I’ve had quite enough of the stories that involve haloes and pedestals. I am sickened by false narratives that have legend on loop, that falsely attribute nobility to common thieves and liars. I don’t want any more saccharine musicals based on discredited and laughable histories, saccharine musicals that pretend to be fact-based but are not (shame on you, Brian Belding!, because you claim to have been a history teacher, yet you applied zero historical process to your work).
I want instead to have these hard conversations, talking about US culpability in postwar Germany. I want to dig deeper into the lives of seriously flawed White Rose (and other) heroes and comprehend why they risked everything when their personal freedoms were not jeopardized. I want to know more about the myriad shades of gray that permeated that era.
That holds true even when our heroes stumble into the gray areas by embracing elements of National Socialist dogma. How could they? How could they not?

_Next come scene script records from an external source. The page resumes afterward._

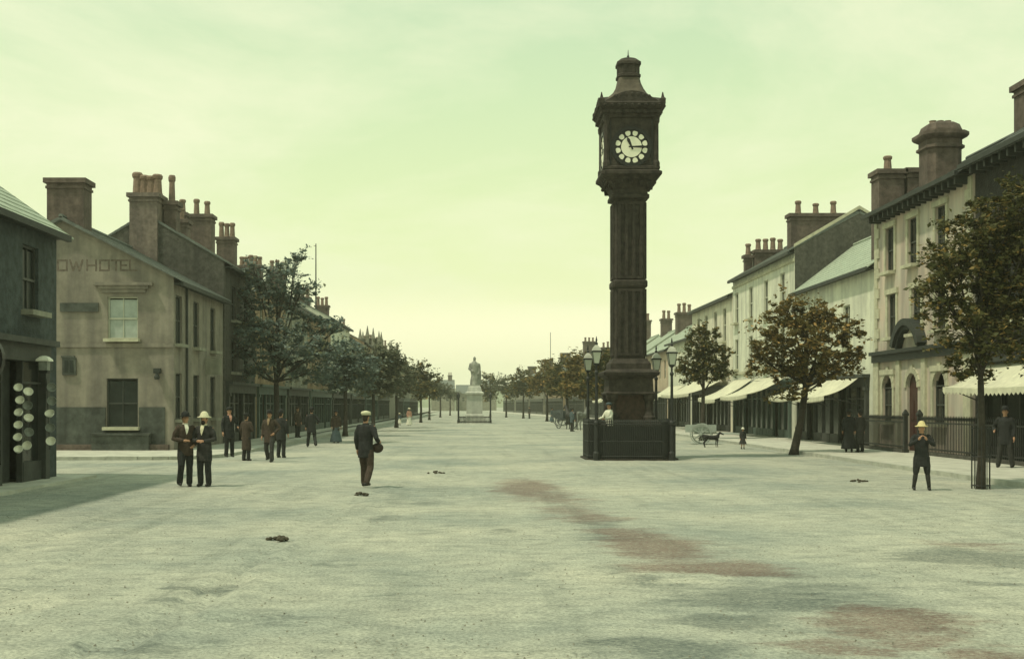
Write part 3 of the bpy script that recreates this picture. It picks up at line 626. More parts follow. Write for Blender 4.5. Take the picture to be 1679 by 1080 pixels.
# bank chimney caps, quoins, cornice, pediment, arch voussoirs
qb = [MB(), MB()]
for k in range(2): qb[k].box(-.06, .05, 0, .55 if k else .34, 0, .42)
qm = [q.mesh('quoin') for q in qb]
for q in qm: q.materials.append(M['trim'])
for side in (0, 1):
    for k in range(13):
        o = link('quoin', qm[k % 2], bank, (-.0, 0, 4.35 + k * .43))
        o.location.y = .02 if side == 0 else (bank_y1 - bank_y0 - .04 - (.55 if k % 2 else .34))
cb = MB(); L = bank_y1 - bank_y0 - .02
cb.box(-.30, 0, 0, L, 4.05, 4.2); cb.box(-.18, 0, 0, L, 3.75, 4.049); cb.build('ground_floor_cornice', M['dtrim'], bank)
for a, b_ in ((0, .6), (dR(1475) - bank_y0 - .2, dR(1475) - bank_y0 + .2), (dR(1517) - bank_y0 - .2, dR(1517) - bank_y0 + .2), (L - .6, L)): cb = MB(); cb.box(-.1, 0, a, b_, .3, 3.749); cb.build('pilaster', M['trim'], bank)
pb = MB(); yc = dR(1496) - bank_y0; K = 14
for r0, r1, pr in ((1.35, 1.62, .38), (1.2, 1.35, .26)):
    for k in range(K):
        a0, a1 = math.pi * (.12 + .76 * k / K), math.pi * (.12 + .76 * (k + 1) / K)
        pts = [(yc + r * math.cos(a), 3.75 + r * math.sin(a)) for r, a in ((r0, a0), (r1, a0), (r1, a1), (r0, a1))]
        pb.add([(-pr, y, z) for y, z in pts] + [(0, y, z) for y, z in pts], [(0, 1, 2, 3), (0, 1, 5, 4), (1, 2, 6, 5), (2, 3, 7, 6), (3, 0, 4, 7)])
pb.build('door_pediment', M['dtrim'], bank)
for px in (1456, 1496, 1541):
    vb = MB(); yc = dR(px) - bank_y0; r0 = .58; K = 9
    for k in range(K):
        a0, a1 = math.pi * k / K + .02, math.pi * (k + 1) / K - .02; r1 = r0 + (.34 if k == 4 else .24)
        pts = [(yc + r * math.cos(a), 3.2 - .575 + r * math.sin(a)) for r, a in ((r0, a0), (r1, a0), (r1, a1), (r0, a1))]
        vb.add([(-.06, y, z) for y, z in pts] + [(.02, y, z) for y, z in pts], [(0, 1, 2, 3), (0, 1, 5, 4), (1, 2, 6, 5), (2, 3, 7, 6), (3, 0, 4, 7)])
    vb.build('arch_stones', M['trim'], bank)
cb = MB(); cyc = 46.1 - bank_y0
cb.sq([(.68, 10.2), (.68, 12.1), (.78, 12.16), (.78, 12.26), (.70, 12.3), (.70, 12.5), (.86, 12.58), (.92, 12.66), (.92, 12.78), (.7, 12.82), (.7, 12.9), (.62, 13.12), (.5, 13.2)], (1.35, cyc, 0), .35); chb = cb.build('chimney', M['chim'], bank)
for k in (-1, 0, 1): p = MB(); p.lathe([(.14, 13.15), (.13, 13.3), (.15, 13.34)], 8, (1.35 + .3 * k, cyc, 0)); p.build('chimney_pot', M['pot'], chb)
nearb = building('dark_stone_house', 'shade darkened stone house at the right edge behind the near tree', 1, 17.25, 25, 39.85, 10.45, 8, 13.1, 'sootwall', 'darkroof',
    rows=[(7.4, 1.8, 1.0, [29, 32.5, 36]), (4.7, 1.8, 1.0, [29, 32.5, 36])], shop=(26, 39.3, 3.5, 'shopdark', (.3, .7)), chims=[(40.1, 2.3, 1.2, 1.0, 13.2, 2, 'y', .5)], fm='dframe', oh=.6)
low = building('low_house', 'low cream house with a pale slate roof beside the bank', 1, 17.2, 49.8, 62.3, 8.15, 6.4, 10.6, 'cream2', 'roof2',
    rows=[(4.9, 1.7, 1.0, [dR(1388), dR(1350)], 'sash', 'mix')], shop=(50.5, 61.6, 3.3, 'shopdark', (.25, .75)))
chimney(low, .78, .62, 1.1, 1.0, 6.5, 12.2, 1, along='x', pot_h=.7)
chimney(low, 2.35, .62, 1.75, 1.0, 6.5, 12.25, 0)
tall = building('cream_terrace', 'tall cream house with double cornice and dark gable end', 1, 17.2, 62.4, 77.6, 10.5, 7.0, 12.5, 'cream2', 'roof',
    rows=[(7.4, 2.0, .95, [dR(1208), dR(1231), dR(1256), dR(1283)]), (4.3, 2.0, .95, [dR(1208), dR(1231), dR(1256), dR(1283)])], shop=(63, 77, 3.4, 'shopgreen', (.2, .8)), coping=True,
    chims=[(68.4, 2.9, 3.2, .8, 13.3, 3, 'x', .75), (76.2, 2.1, 2.0, .7, 12.2, 4, 'x', .8), (76.4, .75, .5, .5, 11.9, 1, 'y', .8)], band=[9.75, 3.95])
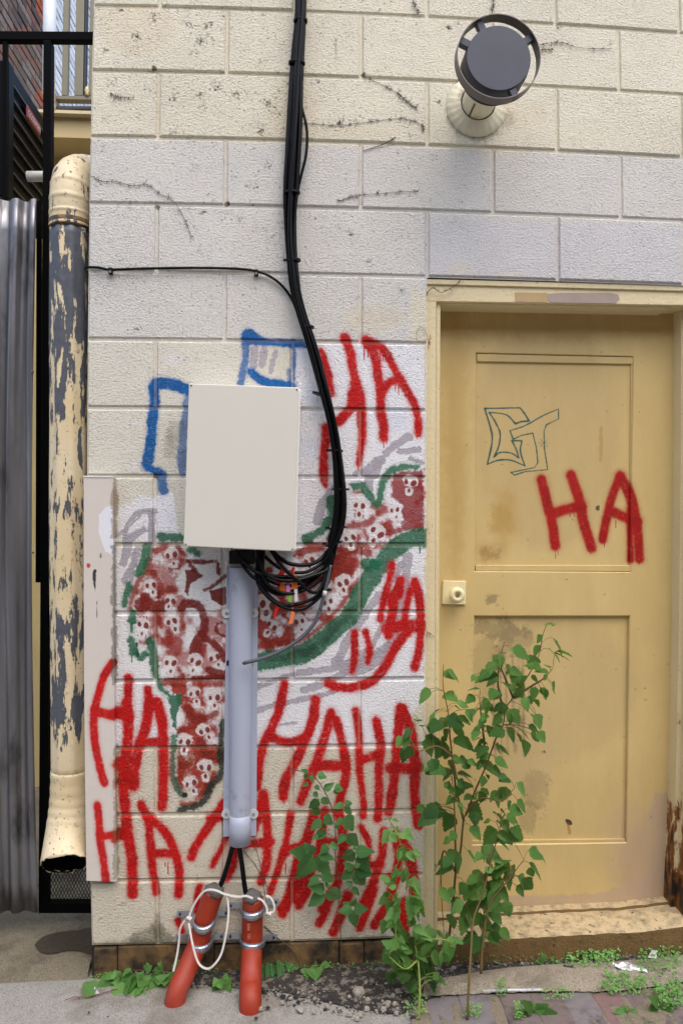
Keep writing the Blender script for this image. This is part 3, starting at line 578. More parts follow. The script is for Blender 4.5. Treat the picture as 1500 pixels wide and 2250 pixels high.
# ------------------------------------------------------------------ doorway
YD = .125; YF = .018
DOORC = lin(212, 188, 130); FRAMEC = lin(222, 206, 164)
def paint_door():
    c = Canvas(.98, 1.98, .1, 2.05, .0013, DOORC, YD, 40)
    c.a *= (1 + c.nb * .22)[..., None]
    c.C(0, 0, 1)
    for x, y, rx, ry, col, al in [(1200, 950, 160, 260, lin(196, 172, 122), .6), (1000, 900, 26, 400, lin(178, 146, 80), .5), (1220, 720, 300, 26, lin(170, 136, 70), .55), (1230, 1520, 170, 160, lin(196, 174, 124), .5), (1390, 1880, 60, 120, lin(196, 172, 140), .5), (1110, 1140, 30, 70, lin(182, 146, 70), .4), (1075, 1215, 26, 20, lin(150, 108, 50), .4), (1420, 1900, 60, 90, lin(190, 166, 140), .6), (1160, 1640, 60, 120, lin(200, 178, 132), .5)]:  # stains and blotches; the top and left strips paint in the frame's shade
        c.ell((x, y), rx, ry, 0, col, al, 22, 8)
    c.poly([(1440, 1740), (1480, 1740), (1470, 1990), (1200, 1998), (980, 2005), (980, 1975), (1300, 1965), (1380, 1945), (1415, 1925), (1440, 1880), (1445, 1840), (1425, 1800)], lin(192, 170, 148), .8, 3, 5)
    c.ell((1100, 1385), 62, 26, .05, lin(104, 92, 78), .42, 8, 16); c.ell((1130, 1410), 44, 40, 0, lin(120, 104, 84), .35, 9, 16); c.ell((1175, 1740), 32, 40, 0, lin(140, 120, 90), .35, 7, 14); c.ell((1165, 1800), 22, 30, 0, lin(128, 112, 84), .35, 6, 12)
    c.ell((1078, 1320), 14, 12, 0, lin(128, 108, 90), .6, 4, 8); c.ell((1070, 1470), 34, 80, 0, lin(140, 122, 86), .35, 9, 14)
    for x in (1085, 1100, 1112, 1128, 1140, 1150): c.stroke([(x, 1440), (x + 3, 1560 + random.uniform(0, 90)), (x + random.uniform(-4, 8), 1640 + random.uniform(0, 80))], random.uniform(4, 10), lin(120, 92, 76), .45, 3, 3)
    for _ in range(150): c.specks((random.uniform(975, 1470), random.uniform(700, 1985)), 6, 1, (.10, .06, .03), .6, 1.5)
    c.ell((1253, 1812), 9, 5, .6, (.03, .015, .01), .95, 1.2, 2); c.stroke([(1251, 1815), (1253, 1835)], 5, lin(150, 100, 40), .6, 2, 2); c.specks((1198, 1657), 4, 6)
    c.C(900, 560, 2.5)
    c.ell((1038, 1393), 12, 14, .3, (.03, .03, .02), .85, 1, 3); c.stroke([(1058, 940), (1057, 1125)], 18, lin(170, 134, 76), .45, 2, 3)
    c.ell((500, 1460), 60, 80, 0, lin(178, 140, 60), .35, 10, 8); c.ell((440, 1650), 60, 36, 0, lin(140, 98, 40), .35, 8, 8)
    # marker tag
    T = lin(8, 84, 84); mk = lambda P, w_=7, s_=True: c.stroke(P, w_ * 1.25, T, .95, .7, .5, sm=s_)
    mk([(415, 842), (610, 838), (635, 870), (660, 910), (620, 914), (585, 926)], 7, False); mk([(585, 926), (540, 880), (490, 868), (440, 864)]); mk([(440, 864), (475, 920), (500, 980), (492, 1050), (466, 1110)]); mk([(466, 1110), (500, 1085), (560, 1088), (602, 1114)])
    mk([(602, 1114), (590, 1070), (565, 1020)]); mk([(565, 1020), (620, 1020)], 7, False); mk([(620, 1022), (612, 1080), (636, 1158)]); mk([(636, 1158), (560, 1128), (490, 1128), (430, 1150)]); mk([(430, 1150), (455, 1030), (450, 960), (415, 842)], 8)
    mk([(555, 965), (640, 935), (740, 880), (822, 845)], 5); mk([(822, 845), (822, 900), (755, 932), (742, 970), (744, 1060), (762, 1180)], 5, False); mk([(762, 1180), (640, 1190), (580, 1210), (560, 1195)], 5, False); mk([(560, 1195), (690, 1168), (708, 1140), (700, 1060), (680, 978)], 5, False); mk([(680, 978), (620, 990), (572, 1012), (555, 965)], 6, False)
    for a in range(4): c.stroke([(742 - 28 * math.cos(a * .785), 1032 - 28 * math.sin(a * .785)), (742 + 28 * math.cos(a * .785), 1032 + 28 * math.sin(a * .785))], 3, T, .7, .6, .3, sm=False)
    rd = lambda P, w_: c.stroke(P, w_ * 1.22, (.40, .006, .004), 1, 5.0, .8)
    rd([(728, 1235), (755, 1350), (785, 1470), (805, 1600)], 52); rd([(890, 1210), (935, 1340), (960, 1470), (1005, 1610)], 54); rd([(790, 1425), (860, 1400), (950, 1380)], 52)
    rd([(1160, 1215), (1110, 1350), (1085, 1460), (1065, 1565)], 46); rd([(1165, 1215), (1215, 1330), (1245, 1480), (1260, 1670)], 50); rd([(1130, 1415), (1180, 1440), (1250, 1470)], 50); rd([(1210, 1400), (1215, 1680)], 30)
    c.drips([(806, 1630, 40), (820, 1630, 25), (1138, 1460, 40), (1075, 1580, 25), (885, 1420, 18), (910, 1420, 18), (1000, 1630, 16), (1258, 1680, 20)], (.25, .008, .006), 4)
    return c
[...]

Talk about the hard stuff, not the feel-good pretty story that makes us warm and fuzzy inside.
If we don’t have these conversations, then we will miss the point of HISTORY, of why this matters, and how history can educate our political, ethical, and personal choices today.
The tapestry of these conversations, one color woven into another… Threads of one person’s history briefly intersecting another’s. Places, people, things undergirding deeds. Black, red, gold superimposed on red-white-black. Threads disappearing into the back side of the tapestry, part of a jumbled mess. Warp stretched taut, providing structure (data). Into this warp, the weft, those brightly colored threads that are discontinous, that provide the character, that tell the story. The personality of the tapestry.
Once these tapestried conversations take place, once you hear Martin’s words, “Sometimes it can be next to impossible to discern the difference between perpetrators and victims,” and once you understand what that means… the tapestry’s story, this story that we love and cherish and people we honor, begins to make sense.
Only if we work with colors other than black and white.